• _SUPPLIED INFORMATION_:

[START]

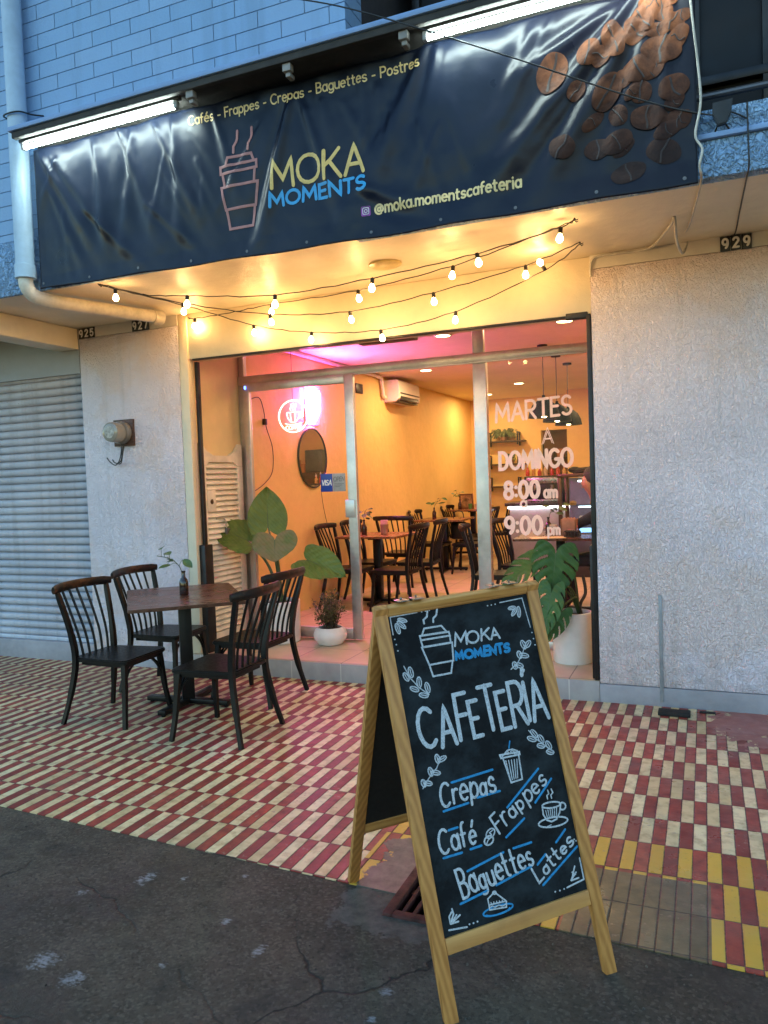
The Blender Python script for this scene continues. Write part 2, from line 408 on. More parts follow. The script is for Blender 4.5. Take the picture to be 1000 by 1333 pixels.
# ================================================================== SETTING: pavement, road
def cement(t, v, X):
    dx = t.m_('SUBTRACT', t.m_('ABSOLUTE', t.m_('ADD', X[0], .31)), .25); dy = t.m_('SUBTRACT', t.m_('ABSOLUTE', t.m_('ADD', X[1], 2.51)), .30)
    d = t.m_('ADD', t.m_('MAXIMUM', dx, dy), t.m_('MULTIPLY', t.m_('SUBTRACT', t.noise(v, 7, 6, .65), .5), .34))
    n = t.noise(v, 24, 5, .65)
    return t.mr(d, -.002, .008, 1, 0), t.mix(t.mr(n, .35, .65), (.085, .078, .066, 1), (.16, .145, .12, 1)), n
def pavement_mat():
    t = NT('pavement_tiles'); v = t.coord(); X = t.xyz(v); x, y = X[0], X[1]
    right = t.m_('GREATER_THAN', x, -.62)
    rr = t.m_('DIVIDE', t.m_('MULTIPLY', y, -1.0), .2378)
    rl = t.m_('DIVIDE', t.m_('SUBTRACT', t.m_('MULTIPLY', t.m_('ADD', y, t.m_('MULTIPLY', t.m_('ADD', x, 1.3), .035)), -1.0), .112), .2425)
    row = t.m_('ADD', t.m_('MULTIPLY', rr, right), t.m_('MULTIPLY', rl, t.m_('SUBTRACT', 1.0, right)))
    col = t.m_('DIVIDE', t.m_('SUBTRACT', x, .0193), .0515)
    ri, ci = t.m_('FLOOR', row), t.m_('FLOOR', col)
    fr, fc = t.m_('SUBTRACT', row, ri), t.m_('SUBTRACT', col, ci)
    par = t.m_('FLOORED_MODULO', t.m_('ADD', ri, ci), 2.0)          # 1 = red
    cmb = t.n('ShaderNodeCombineXYZ'); t.l(ri, cmb.inputs[0]); t.l(ci, cmb.inputs[1])
    wn_ = t.n('ShaderNodeTexWhiteNoise'); t.l(cmb.outputs[0], wn_.inputs['Vector']); rnd = wn_.outputs['Value']
    big = t.noise(v, 2.2, 4); mid = t.noise(v, 16, 5, .6); fine = t.noise(v, 120, 3)
    red = t.mix(rnd, (.23, .026, .018, 1), (.42, .068, .042, 1)); red = t.mix(t.mr(mid, .4, .7), red, (.17, .024, .022, 1))
    cream = t.mix(rnd, (.64, .51, .25, 1), (.86, .74, .43, 1)); cream = t.mix(t.mr(mid, .45, .75), cream, (.42, .31, .14, 1))
    yel = t.mix(rnd, (.62, .36, .035, 1), (.76, .47, .06, 1))
    zone = t.m_('MULTIPLY', right, t.m_('GREATER_THAN', rr, 8.0))
    light_ = t.mix(zone, cream, yel)
    base = t.mix(par, light_, red)
    # the brown tiles of a cover let into the kerb side
    bx = t.m_('MULTIPLY', t.m_('GREATER_THAN', x, .1853), t.m_('LESS_THAN', x, .6488)); by = t.m_('GREATER_THAN', rr, 9.1)
    br = t.m_('MULTIPLY', bx, by); brc = t.mix(rnd, (.15, .11, .055, 1), (.20, .15, .08, 1)); brc = t.mix(t.mr(mid, .4, .7), brc, (.11, .085, .045, 1))
    base = t.mix(br, base, brc)
    # worn corner by the wall: paint and mortar smeared over the tiles
    wx = t.m_('DIVIDE', t.m_('SUBTRACT', x, .92), .30); wy = t.m_('DIVIDE', t.m_('ADD', y, .25), .38)
    wd = t.m_('ADD', t.m_('MULTIPLY', wx, wx), t.m_('MULTIPLY', wy, wy))
    worn = t.mr(t.m_('ADD', wd, t.m_('MULTIPLY', t.m_('SUBTRACT', t.noise(v, 9, 5, .7), .5), 4.5)), .75, .85, 1, 0)
    base = t.mix(worn, base, t.mix(t.mr(mid, .35, .7), (.30, .10, .09, 1), (.40, .16, .13, 1)))
    # scuffs and dirt
    base = t.mix(t.m_('MULTIPLY', t.mr(big, .42, .7), .24), base, (.16, .12, .1, 1))
    chip = t.m_('MULTIPLY', t.mr(t.noise(v, 30, 5, .7), .60, .64), t.mr(t.noise(v, 3, 3), .5, .6)); base = t.mix(t.m_('MULTIPLY', chip, .75), base, (.34, .24, .19, 1))
    base = t.mix(t.m_('MULTIPLY', t.mr(t.noise(v, 38, 5, .65), .60, .72), .35), base, (.09, .07, .06, 1))
    ex = t.m_('MULTIPLY', t.m_('MINIMUM', fc, t.m_('SUBTRACT', 1.0, fc)), .0515); ey = t.m_('MULTIPLY', t.m_('MINIMUM', fr, t.m_('SUBTRACT', 1.0, fr)), .24)
    wob = t.m_('MULTIPLY', t.m_('SUBTRACT', t.noise(v, 45, 4), .5), .0045)
    e = t.m_('ADD', t.m_('MINIMUM', ex, ey), wob)
    e = t.m_('ADD', e, t.m_('MULTIPLY', worn, .01))
    grout = t.mr(e, .0006, .0027, 1, 0)
    base = t.mix(t.m_('MULTIPLY', grout, .95), base, (.05, .035, .03, 1))
    cm, cc, cn = cement(t, v, X); base = t.mix(cm, base, cc)
    wet = t.m_('MULTIPLY', t.mr(x, -.9, .3), t.mr(t.noise(v, 5, 4), .38, .62))
    rough = t.m_('SUBTRACT', t.m_('ADD', .44, t.m_('MULTIPLY', mid, .2)), t.m_('MULTIPLY', wet, .26))
    h = t.m_('ADD', t.m_('MULTIPLY', t.m_('MAXIMUM', t.mr(e, 0, .004), t.m_('MULTIPLY', cm, 1.3)), 1.0), t.m_('ADD', t.m_('MULTIPLY', fine, .12), t.m_('MULTIPLY', t.m_('ADD', rnd, mid), .22)))
    nb = t.bump(h, .0035); nb = t.bump(t.noise(v, 26, 3), .0025, .6, nb)
    return t.set(color=base, rough=rough, normal=nb)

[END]

• _DIRECTION_: Copy the listing word for word, excluding its pictures.

• _ANSWER TO THIS EXERCISE_:
The Blender Python script for this scene continues. Write part 2, from line 408 on. More parts follow. The script is for Blender 4.5. Take the picture to be 1000 by 1333 pixels.
# ================================================================== SETTING: pavement, road
def cement(t, v, X):
    dx = t.m_('SUBTRACT', t.m_('ABSOLUTE', t.m_('ADD', X[0], .31)), .25); dy = t.m_('SUBTRACT', t.m_('ABSOLUTE', t.m_('ADD', X[1], 2.51)), .30)
    d = t.m_('ADD', t.m_('MAXIMUM', dx, dy), t.m_('MULTIPLY', t.m_('SUBTRACT', t.noise(v, 7, 6, .65), .5), .34))
    n = t.noise(v, 24, 5, .65)
    return t.mr(d, -.002, .008, 1, 0), t.mix(t.mr(n, .35, .65), (.085, .078, .066, 1), (.16, .145, .12, 1)), n
def pavement_mat():
    t = NT('pavement_tiles'); v = t.coord(); X = t.xyz(v); x, y = X[0], X[1]
    right = t.m_('GREATER_THAN', x, -.62)
    rr = t.m_('DIVIDE', t.m_('MULTIPLY', y, -1.0), .2378)
    rl = t.m_('DIVIDE', t.m_('SUBTRACT', t.m_('MULTIPLY', t.m_('ADD', y, t.m_('MULTIPLY', t.m_('ADD', x, 1.3), .035)), -1.0), .112), .2425)
    row = t.m_('ADD', t.m_('MULTIPLY', rr, right), t.m_('MULTIPLY', rl, t.m_('SUBTRACT', 1.0, right)))
    col = t.m_('DIVIDE', t.m_('SUBTRACT', x, .0193), .0515)
    ri, ci = t.m_('FLOOR', row), t.m_('FLOOR', col)
    fr, fc = t.m_('SUBTRACT', row, ri), t.m_('SUBTRACT', col, ci)
    par = t.m_('FLOORED_MODULO', t.m_('ADD', ri, ci), 2.0)          # 1 = red
    cmb = t.n('ShaderNodeCombineXYZ'); t.l(ri, cmb.inputs[0]); t.l(ci, cmb.inputs[1])
    wn_ = t.n('ShaderNodeTexWhiteNoise'); t.l(cmb.outputs[0], wn_.inputs['Vector']); rnd = wn_.outputs['Value']
    big = t.noise(v, 2.2, 4); mid = t.noise(v, 16, 5, .6); fine = t.noise(v, 120, 3)
    red = t.mix(rnd, (.23, .026, .018, 1), (.42, .068, .042, 1)); red = t.mix(t.mr(mid, .4, .7), red, (.17, .024, .022, 1))
    cream = t.mix(rnd, (.64, .51, .25, 1), (.86, .74, .43, 1)); cream = t.mix(t.mr(mid, .45, .75), cream, (.42, .31, .14, 1))
    yel = t.mix(rnd, (.62, .36, .035, 1), (.76, .47, .06, 1))
    zone = t.m_('MULTIPLY', right, t.m_('GREATER_THAN', rr, 8.0))
    light_ = t.mix(zone, cream, yel)
    base = t.mix(par, light_, red)
    # the brown tiles of a cover let into the kerb side
    bx = t.m_('MULTIPLY', t.m_('GREATER_THAN', x, .1853), t.m_('LESS_THAN', x, .6488)); by = t.m_('GREATER_THAN', rr, 9.1)
    br = t.m_('MULTIPLY', bx, by); brc = t.mix(rnd, (.15, .11, .055, 1), (.20, .15, .08, 1)); brc = t.mix(t.mr(mid, .4, .7), brc, (.11, .085, .045, 1))
    base = t.mix(br, base, brc)
    # worn corner by the wall: paint and mortar smeared over the tiles
    wx = t.m_('DIVIDE', t.m_('SUBTRACT', x, .92), .30); wy = t.m_('DIVIDE', t.m_('ADD', y, .25), .38)
    wd = t.m_('ADD', t.m_('MULTIPLY', wx, wx), t.m_('MULTIPLY', wy, wy))
    worn = t.mr(t.m_('ADD', wd, t.m_('MULTIPLY', t.m_('SUBTRACT', t.noise(v, 9, 5, .7), .5), 4.5)), .75, .85, 1, 0)
    base = t.mix(worn, base, t.mix(t.mr(mid, .35, .7), (.30, .10, .09, 1), (.40, .16, .13, 1)))
    # scuffs and dirt
    base = t.mix(t.m_('MULTIPLY', t.mr(big, .42, .7), .24), base, (.16, .12, .1, 1))
    chip = t.m_('MULTIPLY', t.mr(t.noise(v, 30, 5, .7), .60, .64), t.mr(t.noise(v, 3, 3), .5, .6)); base = t.mix(t.m_('MULTIPLY', chip, .75), base, (.34, .24, .19, 1))
    base = t.mix(t.m_('MULTIPLY', t.mr(t.noise(v, 38, 5, .65), .60, .72), .35), base, (.09, .07, .06, 1))
    ex = t.m_('MULTIPLY', t.m_('MINIMUM', fc, t.m_('SUBTRACT', 1.0, fc)), .0515); ey = t.m_('MULTIPLY', t.m_('MINIMUM', fr, t.m_('SUBTRACT', 1.0, fr)), .24)
    wob = t.m_('MULTIPLY', t.m_('SUBTRACT', t.noise(v, 45, 4), .5), .0045)
    e = t.m_('ADD', t.m_('MINIMUM', ex, ey), wob)
    e = t.m_('ADD', e, t.m_('MULTIPLY', worn, .01))
    grout = t.mr(e, .0006, .0027, 1, 0)
    base = t.mix(t.m_('MULTIPLY', grout, .95), base, (.05, .035, .03, 1))
    cm, cc, cn = cement(t, v, X); base = t.mix(cm, base, cc)
    wet = t.m_('MULTIPLY', t.mr(x, -.9, .3), t.mr(t.noise(v, 5, 4), .38, .62))
    rough = t.m_('SUBTRACT', t.m_('ADD', .44, t.m_('MULTIPLY', mid, .2)), t.m_('MULTIPLY', wet, .26))
    h = t.m_('ADD', t.m_('MULTIPLY', t.m_('MAXIMUM', t.mr(e, 0, .004), t.m_('MULTIPLY', cm, 1.3)), 1.0), t.m_('ADD', t.m_('MULTIPLY', fine, .12), t.m_('MULTIPLY', t.m_('ADD', rnd, mid), .22)))
    nb = t.bump(h, .0035); nb = t.bump(t.noise(v, 26, 3), .0025, .6, nb)
    return t.set(color=base, rough=rough, normal=nb)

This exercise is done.